Ci sono stati tentativi recenti di unire, vista l’impossibilità di farlo con quelle politiche, le correnti culturali della destra identitaria. Può essere, questo, un percorso utile?

Mi pare pura retroguardia. Ne ho visti troppi di tentativi del genere. Dai Campi Hobbit in poi era tutto un “facciamola sinistra”, “facciamola destra”, “facciamola strana”. Il problema è che ogni iniziativa culturale onnicomprensiva, priva di una selezione vera e di una chiarificazione di intenti, è sempre fallita.
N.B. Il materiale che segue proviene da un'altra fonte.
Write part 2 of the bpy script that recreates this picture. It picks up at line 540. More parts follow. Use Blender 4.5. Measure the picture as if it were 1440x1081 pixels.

Ed è fallita perché non puoi mettere l’abramitico Cardini con altri intellettuali più smaglianti e meno confezionati, non puoi mettere insieme l’intellettuale conservatore con i malati di avanguardismo futurista. Sono stati, questi, esperimenti utili negli anni 70 per farsi notare e per far vedere che c’erano delle singole intelligenze, oggi non esprimono altro che un reducismo senza prospettive.

Uno dei problemi della destra è, quindi, il tentativo di “far stare nella stessa stanza” Marinetti e Evola?

Sì, ma non credo ci sia bisogno di essere evoliani per pensare ai futuristi come a dei cretini fosforescenti. Basta Gabriele D’Annunzio.

Cosa ne pensa della novità rappresentata da Casa Pound?

Mi piace per quel tanto che riesce a  rievocare di Fiume e del Novecento più vitale, solare, gioioso e patriottico della Grande guerra. Non amo di Casa Pound gli orpelli avanguardisti e pseudo futuristi.

Oggi ci sarebbe materiale per scrivere un seguito de “Il passo delle oche?”

Ci sarebbe ma andrebbe esteso e il titolo dovrebbe essere “I disertori”. Individui che, come tutti sanno, finiscono fucilati dalla storia.